Sorry if I make Americans seem shallow, but honestly, you could walk through our entire culture without getting your feet wet.

posted on Jul, 4 2005 @ 03:47 PM
If you don't drive like it like its a sports car, you aren't going to tip an SUV or light truck. I've yet to see one spontaneously fall over on its side while driving down the highway. If you try to take turns in the thing like its a sports car, yes, you'll run into trouble, but if you operate the vehicle responsibly and within its design limits, you won't roll it unless you have an accident with another vehicle (and lets not forget that passenger cars can and do roll as well).

posted on Jul, 4 2005 @ 10:18 PM
vor, I didn't want to judge SUVs just on the GM market....they have problems of their own (and offer an inferior product in comparison, so I will never get one again). But looking at other manufacturers, the Ford, F-x50 trucks have higher numbers this year and import SUVs, especially the luxury style have great numbers as well.

and slank, as for the roll over statement, the majority of SUVs and pickups built since 2000 have anti-tip over technology built in.
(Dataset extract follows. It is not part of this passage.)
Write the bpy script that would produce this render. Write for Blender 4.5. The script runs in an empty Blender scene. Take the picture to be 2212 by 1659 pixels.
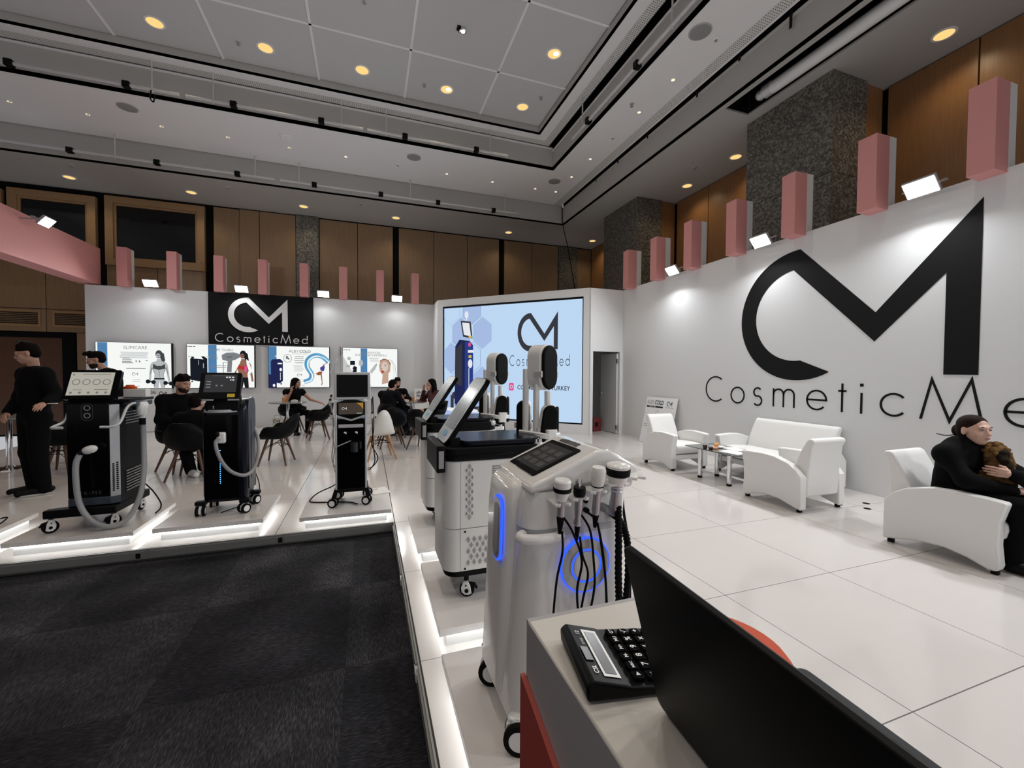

It is still theoreticall possible for the vehicle to tip over, but the vehicle sences when a tip over is likely to occur and shift stearing and a weight mechanism to counter the effect. For people who know how to drive the vehicles safely, it's not needed, but for the kids who burn rubber coming out of the local high school near me (where I've seen several flip overs) it's a good feature.